For Kneale, touring doesn’t come with any negatives. ‘The best thing is the shows. It’s the most fun for me, I don’t think I’ve ever experienced anything as exciting. There are nights where you’re more tired, but the show can normally turn that around. I don’t think there’s a ‘worst’ part for me; I get more done on tour, it’s easier to concentrate. Touring’s good for me’.
'Living in the UK right now it’s hard not to be influenced by stuff like that. We’ve tried to make the music quite fun, but lyrically some of the themes are maybe a bit darker. Things bleed in'.
I asked if Kneale could pinpoint a particularly memorable show. ‘We toured in South Africa a few years ago and that was a really cool experience. It felt culturally so different and we’d never been. Loads of people knew who we were and knew the songs, so that was cool. It was exciting that we’d managed to get that far. We’ve done some really big shows in Scotland and they’ve always felt pretty special – maybe it’s been in a venue or a festival we went to as kids,’ he said, smiling.

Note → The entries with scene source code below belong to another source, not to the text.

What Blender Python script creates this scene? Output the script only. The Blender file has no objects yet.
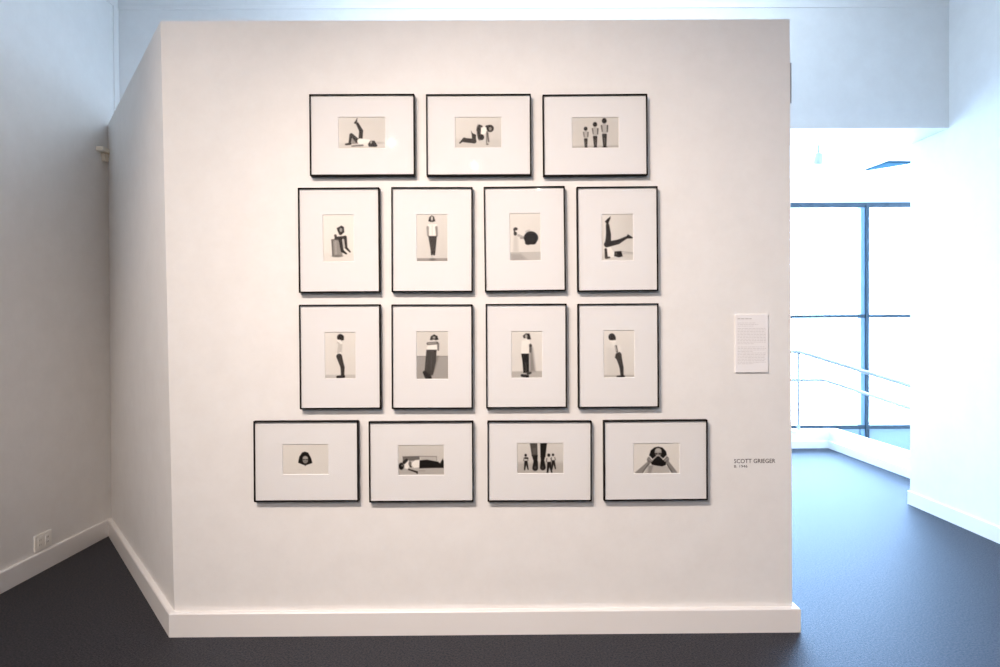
import bpy, bmesh, math
import numpy as np
from mathutils import Vector, Matrix

scene = bpy.context.scene
C = scene.collection

# ------------------------------------------------------------------ camera
FPX, PITCH, ROLL, EYE = 667.0, math.radians(.64), .0055, 1.45
fwd = Vector((0, math.cos(PITCH), -math.sin(PITCH)))
up0 = Vector((0, math.sin(PITCH), math.cos(PITCH)))
rt0 = Vector((1, 0, 0))
rgt = rt0 * math.cos(ROLL) - up0 * math.sin(ROLL)
upv = up0 * math.cos(ROLL) + rt0 * math.sin(ROLL)
EYEP = Vector((0, 0, EYE))

def ray(x, y): return fwd * FPX + rgt * (x - 500) - upv * (y - 333.5)
def at_z(x, y, z=0.0):
    d = ray(x, y); return EYEP + d * ((z - EYE) / d.z)
def at_y(x, y, Y):
    d = ray(x, y); return EYEP + d * (Y / d.y)
def at_x(x, y, X):
    d = ray(x, y); return EYEP + d * (X / d.x)
def at_plane(x, y, P, n):
    d = ray(x, y); return EYEP + d * ((P - EYEP).dot(n) / d.dot(n))

cam = bpy.data.cameras.new('camera')
cam.sensor_width = 36.0
cam.lens = FPX / 1000 * 36
cam.clip_start = .05
co = bpy.data.objects.new('camera', cam); C.objects.link(co)
m = Matrix((rgt, upv, -fwd)).transposed().to_4x4(); m.translation = EYEP
co.matrix_world = m
scene.camera = co

# ------------------------------------------------------------------ materials
def lin(v):
    v = max(0.0, v) / 255.0
    return v / 12.92 if v <= .04045 else ((v + .055) / 1.055) ** 2.4

def mat(name, col, rough=.5, spec=.3, bump=None, speckle=None, metallic=0.0, grain=None):
    mt = bpy.data.materials.new(name); mt.use_nodes = True
    nt = mt.node_tree; b = nt.nodes['Principled BSDF']
    b.inputs['Base Color'].default_value = (*col, 1)
    b.inputs['Roughness'].default_value = rough
    b.inputs['Specular IOR Level'].default_value = spec
    b.inputs['Metallic'].default_value = metallic
    tc = nt.nodes.new('ShaderNodeTexCoord')
    if bump:
        sc, st = bump
        n = nt.nodes.new('ShaderNodeTexNoise'); n.inputs['Scale'].default_value = sc; n.inputs['Detail'].default_value = 4
        nt.links.new(tc.outputs['Object'], n.inputs['Vector'])
        bp = nt.nodes.new('ShaderNodeBump'); bp.inputs['Strength'].default_value = st; bp.inputs['Distance'].default_value = .01
        nt.links.new(n.outputs['Fac'], bp.inputs['Height']); nt.links.new(bp.outputs['Normal'], b.inputs['Normal'])
    if speckle:
        sc, c0, c1 = speckle
        n = nt.nodes.new('ShaderNodeTexNoise'); n.inputs['Scale'].default_value = sc
        n.inputs['Detail'].default_value = 5; n.inputs['Roughness'].default_value = .7
        nt.links.new(tc.outputs['Object'], n.inputs['Vector'])
        r = nt.nodes.new('ShaderNodeValToRGB')
        r.color_ramp.elements[0].position = .36; r.color_ramp.elements[0].color = (*c0, 1)
        r.color_ramp.elements[1].position = .66; r.color_ramp.elements[1].color = (*c1, 1)
        nt.links.new(n.outputs['Fac'], r.inputs['Fac']); nt.links.new(r.outputs['Color'], b.inputs['Base Color'])
    return mt

WALL = mat('wall_paint', (.80, .79, .775), .62, .22, bump=(260, .06), speckle=(7, (.785, .772, .755), (.815, .805, .79)))
TRIM = mat('trim_paint', (.82, .80, .785), .35, .4, bump=(30, .03))
CEIL = mat('ceiling_paint', (.84, .84, .84), .8, .15, bump=(120, .08))
CARPET = mat('carpet', (.1, .1, .1), .60, .46, bump=(190, .3), speckle=(110, (.004, .003, .0025), (.070, .054, .048)))
CARPET.node_tree.nodes['Principled BSDF'].inputs['Specular Tint'].default_value = (.07, .48, 1, 1)
FRAME = mat('black_frame', (.006, .003, .002), .5, .1, bump=(90, .05))
MATB = mat('mat_board', (.80, .795, .79), .85, .1, bump=(500, .04))
MATCUT = mat('mat_bevel', (.84, .83, .82), .8, .1)
BOARD = mat('backing_board', (.35, .28, .2), .9, .1, bump=(200, .1))
PLACARD = mat('placard_board', (.86, .845, .85), .6, .2)
INKGREY = mat('print_ink', (.55, .53, .53), .8, .1)
INKMID = mat('heading_ink', (.42, .40, .40), .8, .1)
VINYL = mat('vinyl_letter', (.055, .045, .045), .6, .2)
PLASTIC = mat('outlet_plastic', (.90, .88, .84), .35, .4)
SLOT = mat('socket_slot', (.22, .20, .18), .6, .2)
METALW = mat('white_metal', (.84, .85, .86), .35, .4)
MULL = mat('mullion_metal', (.0055, .016, .026), .45, .4, bump=(60, .03))
GREYBOX = mat('grey_plastic', (.40, .40, .43), .5, .3)
CREAM = mat('cream_paint', (.85, .80, .70), .5, .3)
PANEL = mat('spandrel_panel', (.14, .18, .205), .3, .4)
HATCH = mat('hatch_paint', (.030, .062, .085), .8, 0)

def glass(name, tint=(1, 1, 1), ior=1.5, rough=0.0):
    mt = bpy.data.materials.new(name); mt.use_nodes = True
    nt = mt.node_tree; nt.nodes.clear()
    o = nt.nodes.new('ShaderNodeOutputMaterial'); mx = nt.nodes.new('ShaderNodeMixShader')
    t = nt.nodes.new('ShaderNodeBsdfTransparent'); t.inputs['Color'].default_value = (*tint, 1)
    g = nt.nodes.new('ShaderNodeBsdfGlossy'); g.inputs['Roughness'].default_value = rough
    f = nt.nodes.new('ShaderNodeLayerWeight'); f.inputs['Blend'].default_value = .5
    r = nt.nodes.new('ShaderNodeMapRange'); r.inputs['To Min'].default_value = ior; r.inputs['To Max'].default_value = ior * 4
    nt.links.new(f.outputs['Facing'], r.inputs['Value']); nt.links.new(r.outputs['Result'], mx.inputs['Fac']); nt.links.new(t.outputs[0], mx.inputs[1])
    nt.links.new(g.outputs[0], mx.inputs[2]); nt.links.new(mx.outputs[0], o.inputs['Surface'])
    return mt
GLAZE = glass('picture_glass', (.995, .995, .995), .012, .015)
PANE = glass('window_glass', (.98, .99, 1), .03)

def lampmat(name, col, s):
    mt = bpy.data.materials.new(name); mt.use_nodes = True
    b = mt.node_tree.nodes['Principled BSDF']
    b.inputs['Emission Color'].default_value = (*col, 1); b.inputs['Emission Strength'].default_value = s
    return mt

def print_material():
    mt = bpy.data.materials.new('photo_paper'); mt.use_nodes = True
    nt = mt.node_tree; b = nt.nodes['Principled BSDF']
    a = nt.nodes.new('ShaderNodeVertexColor'); a.layer_name = 'picture'
    nt.links.new(a.outputs['Color'], b.inputs['Base Color'])
    b.inputs['Roughness'].default_value = .55; b.inputs['Specular IOR Level'].default_value = .2
    return mt
PRINT = print_material()

# ------------------------------------------------------------------ mesh helpers
def link(name, bm, material, parent=None, smooth=False):
    bmesh.ops.recalc_face_normals(bm, faces=bm.faces)
    me = bpy.data.meshes.new(name); bm.to_mesh(me); bm.free()
    for q in (material if isinstance(material, (list, tuple)) else [material]): me.materials.append(q)
    if smooth:
        for p in me.polygons: p.use_smooth = True
    o = bpy.data.objects.new(name, me); C.objects.link(o)
    if parent: o.parent = parent
    return o
def box(bm, x0, x1, y0, y1, z0, z1, mi=0):
    v = [bm.verts.new((x, y, z)) for z in (z0, z1) for x, y in ((x0, y0), (x1, y0), (x1, y1), (x0, y1))]
    fs = [(0, 3, 2, 1), (4, 5, 6, 7), (0, 1, 5, 4), (1, 2, 6, 5), (2, 3, 7, 6), (3, 0, 4, 7)]
    for f in fs:
        fc = bm.faces.new([v[i] for i in f]); fc.material_index = mi
def prism(bm, bottom, top):
    n = len(bottom)
    b = [bm.verts.new(p) for p in bottom]; t = [bm.verts.new(p) for p in top]
    bm.faces.new(b[::-1]); bm.faces.new(t)
    for i in range(n):
        j = (i + 1) % n; bm.faces.new((b[i], b[j], t[j], t[i]))
def tube(bm, pts, r, seg=12):
    pts = [Vector(p) for p in pts]; rings = []
    for i, p in enumerate(pts):
        if i == 0: d = pts[1] - p
        elif i == len(pts) - 1: d = p - pts[-2]
        else: d = (pts[i + 1] - p).normalized() + (p - pts[i - 1]).normalized()
        d.normalize()
        a = d.orthogonal().normalized() if abs(d.z) > .95 else d.cross(Vector((0, 0, 1))).normalized()
        b = d.cross(a)
        rings.append([bm.verts.new(p + (a * math.cos(t) + b * math.sin(t)) * r) for t in [2 * math.pi * k / seg for k in range(seg)]])
    for A, B in zip(rings, rings[1:]):
        for k in range(seg):
            bm.faces.new((A[k], A[(k + 1) % seg], B[(k + 1) % seg], B[k]))
    bm.faces.new(rings[0][::-1]); bm.faces.new(rings[-1])
def lathe(bm, prof, seg=20):
    rings = [[bm.verts.new((r * math.cos(2 * math.pi * k / seg), r * math.sin(2 * math.pi * k / seg), z)) for k in range(seg)] for r, z in prof]
    for A, B in zip(rings, rings[1:]):
        for k in range(seg):
            bm.faces.new((A[k], A[(k + 1) % seg], B[(k + 1) % seg], B[k]))
    bm.faces.new(rings[0][::-1]); bm.faces.new(rings[-1])
def bevel(bm, w, seg=2):
    bmesh.ops.bevel(bm, geom=bm.edges[:], offset=w, segments=seg, affect='EDGES', profile=.6, clamp_overlap=True)
def tag(o, label, cat, group=None, kind=None):
    o['label'] = label; o['category'] = cat
    if group: o['group'] = group
    if kind: o['kind'] = kind
    return o
def struct(name, bm, material, label=None, cat=None):
    o = link(name, bm, material); o['kind'] = 'structure'
    if label: o['label'] = label; o['category'] = cat
    return o
def empty(name, M, label, cat, group=None):
    o = bpy.data.objects.new(name, None); C.objects.link(o)
    o.empty_display_size = .1
    o.matrix_world = M
    return tag(o, label, cat, group)

# ------------------------------------------------------------------ key dimensions (metres)
XL, XR = -2.757, 3.288          # left and right wall faces
TOP = 2.885                    # top of the free-standing partition, underside of the header
HY0, HY1 = 4.89, 5.345         # header beam over the wide opening
CEILZ, CEIL2 = 4.35, 3.80
YB, YW = -7.0, 11.0            # rear wall, window wall
KX, KY = 3.85, 7.80            # kerb of the stairwell
XE = 7.6
LOW = -3.2
T = .2

# floor: L-shaped slab around the stairwell
bm = bmesh.new()
pts = [(XL - T, YB - T), (XR + T, YB - T), (XR + T, HY1 - .05), (KX, HY1 - .05), (KX, KY), (XL - T, KY)]
prism(bm, [(x, y, -.3) for x, y in pts], [(x, y, 0) for x, y in pts])
struct('floor', bm, CARPET, 'dark grey loop carpet floor running past the partition to the stair kerb', 'floor')
bm = bmesh.new(); box(bm, XL - T, XE + T, HY1 - .05, YW + .3, LOW - .2, LOW)
struct('floor_lower', bm, mat('stair_floor', (.6, .6, .6), .7), 'lower landing floor down in the stairwell', 'floor')

# ceilings
bm = bmesh.new(); box(bm, XL - T, XR + T, YB - T, HY0 + .05, CEILZ, CEILZ + .2)
struct('ceiling', bm, CEIL, 'high white ceiling of the gallery', 'ceiling')
bm = bmesh.new(); box(bm, XL - T, XE + T, HY1 - .05, YW + .3, CEIL2, CEIL2 + .2)
struct('ceiling_window_bay', bm, CEIL, 'bright white ceiling between the header and the window wall', 'ceiling')

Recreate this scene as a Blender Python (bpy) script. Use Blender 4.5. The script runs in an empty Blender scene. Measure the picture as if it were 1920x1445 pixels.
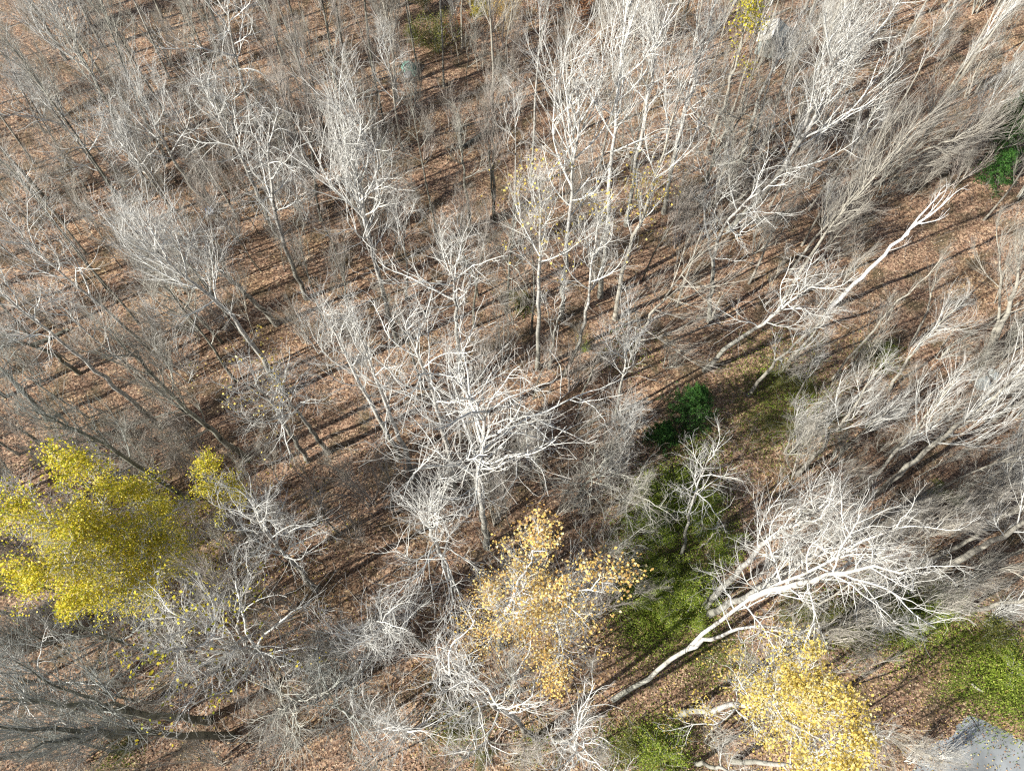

It was clear that playing the same venues in which they used to watch their own favourite bands perform was a pretty special thing for the band.
To conclude the interview, Kneale humoured me with a quick-fire round:
Breakfast, lunch, or dinner?
Breakfast. Probably avocado toast.
Tea or coffee?
Coffee.
Where are you happiest?
Harris – it’s like an island off the top of Scotland. We go there every year and there’s no television or internet or anything. Really peaceful.
How would you rate your life out of 10?
8.5. There’s always room for improvement, I like to push myself. Pretty happy.
What does your perfect day off look like?
We’re really boring, so not getting drunk. Go on a run, which is really bad, I really like running. Just wander around. Then at night go for dinner somewhere nice and then maybe see a film. The best days off we’ve had usually involve a mixture of those things - pretty uncool!
If you could only listen to one album for the rest of your life, what would it be?
The Strokes – Is This It. I never get bored of it.